[Scripts that build scenes]
[start]
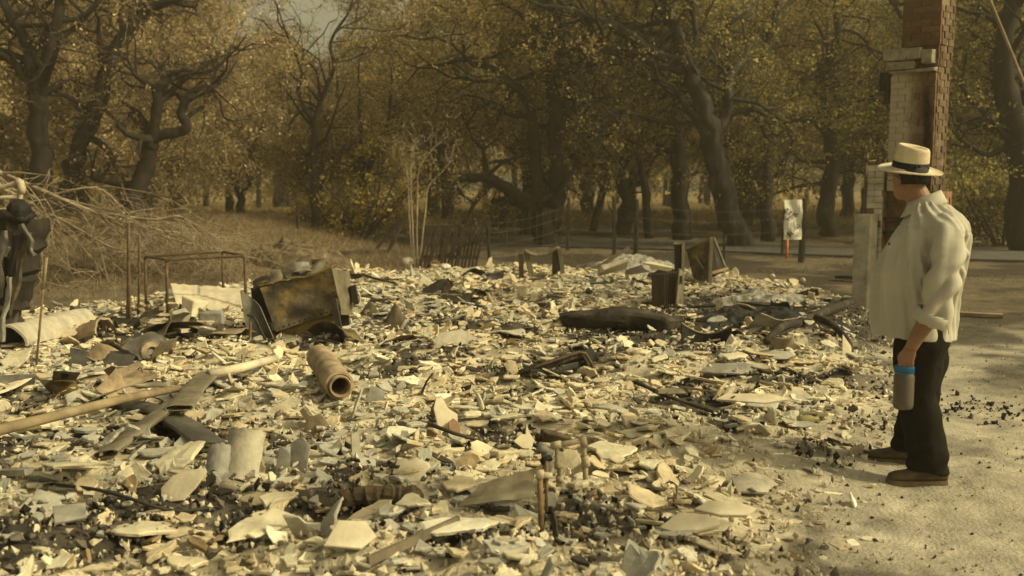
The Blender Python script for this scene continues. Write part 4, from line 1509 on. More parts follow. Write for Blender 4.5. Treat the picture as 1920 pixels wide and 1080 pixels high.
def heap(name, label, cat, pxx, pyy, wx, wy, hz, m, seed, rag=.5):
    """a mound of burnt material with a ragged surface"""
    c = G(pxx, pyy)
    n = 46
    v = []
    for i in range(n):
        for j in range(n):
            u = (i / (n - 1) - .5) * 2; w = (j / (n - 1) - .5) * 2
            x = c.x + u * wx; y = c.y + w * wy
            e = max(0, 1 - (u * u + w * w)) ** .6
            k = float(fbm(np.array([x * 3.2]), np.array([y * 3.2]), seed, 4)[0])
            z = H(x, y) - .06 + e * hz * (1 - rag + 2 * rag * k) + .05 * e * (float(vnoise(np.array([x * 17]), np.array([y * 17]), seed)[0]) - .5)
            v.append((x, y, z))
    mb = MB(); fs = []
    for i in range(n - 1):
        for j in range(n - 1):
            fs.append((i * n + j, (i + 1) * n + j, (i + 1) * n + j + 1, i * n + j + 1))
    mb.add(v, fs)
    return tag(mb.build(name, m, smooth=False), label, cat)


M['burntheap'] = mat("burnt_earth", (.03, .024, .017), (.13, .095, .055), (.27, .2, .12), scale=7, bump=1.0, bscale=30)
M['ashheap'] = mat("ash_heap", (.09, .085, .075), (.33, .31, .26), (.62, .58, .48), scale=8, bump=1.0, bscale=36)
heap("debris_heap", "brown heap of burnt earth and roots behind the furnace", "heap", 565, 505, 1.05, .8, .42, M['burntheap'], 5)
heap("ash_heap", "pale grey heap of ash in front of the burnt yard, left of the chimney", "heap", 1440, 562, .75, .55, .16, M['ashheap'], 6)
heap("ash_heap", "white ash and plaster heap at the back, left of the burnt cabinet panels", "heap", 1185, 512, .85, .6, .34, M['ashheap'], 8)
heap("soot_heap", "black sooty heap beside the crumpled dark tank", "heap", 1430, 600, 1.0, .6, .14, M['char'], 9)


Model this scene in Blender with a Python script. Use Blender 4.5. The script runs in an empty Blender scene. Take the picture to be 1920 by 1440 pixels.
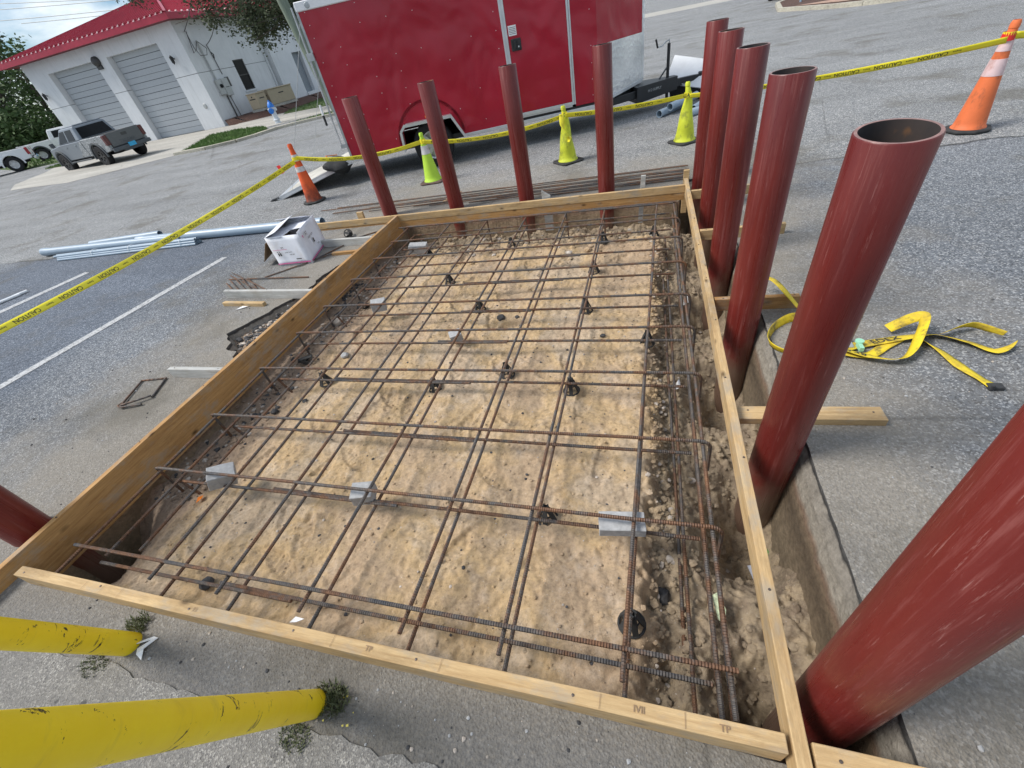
[end]
**Task description**. The records above need to be given again exactly. Omit the pictures.

**Reply to the exercise**.
The Blender Python script for this scene continues. Write part 4, from line 1509 on. More parts follow. Write for Blender 4.5. Treat the picture as 1920 pixels wide and 1080 pixels high.
def heap(name, label, cat, pxx, pyy, wx, wy, hz, m, seed, rag=.5):
    """a mound of burnt material with a ragged surface"""
    c = G(pxx, pyy)
    n = 46
    v = []
    for i in range(n):
        for j in range(n):
            u = (i / (n - 1) - .5) * 2; w = (j / (n - 1) - .5) * 2
            x = c.x + u * wx; y = c.y + w * wy
            e = max(0, 1 - (u * u + w * w)) ** .6
            k = float(fbm(np.array([x * 3.2]), np.array([y * 3.2]), seed, 4)[0])
            z = H(x, y) - .06 + e * hz * (1 - rag + 2 * rag * k) + .05 * e * (float(vnoise(np.array([x * 17]), np.array([y * 17]), seed)[0]) - .5)
            v.append((x, y, z))
    mb = MB(); fs = []
    for i in range(n - 1):
        for j in range(n - 1):
            fs.append((i * n + j, (i + 1) * n + j, (i + 1) * n + j + 1, i * n + j + 1))
    mb.add(v, fs)
    return tag(mb.build(name, m, smooth=False), label, cat)


M['burntheap'] = mat("burnt_earth", (.03, .024, .017), (.13, .095, .055), (.27, .2, .12), scale=7, bump=1.0, bscale=30)
M['ashheap'] = mat("ash_heap", (.09, .085, .075), (.33, .31, .26), (.62, .58, .48), scale=8, bump=1.0, bscale=36)
heap("debris_heap", "brown heap of burnt earth and roots behind the furnace", "heap", 565, 505, 1.05, .8, .42, M['burntheap'], 5)
heap("ash_heap", "pale grey heap of ash in front of the burnt yard, left of the chimney", "heap", 1440, 562, .75, .55, .16, M['ashheap'], 6)
heap("ash_heap", "white ash and plaster heap at the back, left of the burnt cabinet panels", "heap", 1185, 512, .85, .6, .34, M['ashheap'], 8)
heap("soot_heap", "black sooty heap beside the crumpled dark tank", "heap", 1430, 600, 1.0, .6, .14, M['char'], 9)


Model this scene in Blender with a Python script. Use Blender 4.5. The script runs in an empty Blender scene. Take the picture to be 1920 by 1440 pixels.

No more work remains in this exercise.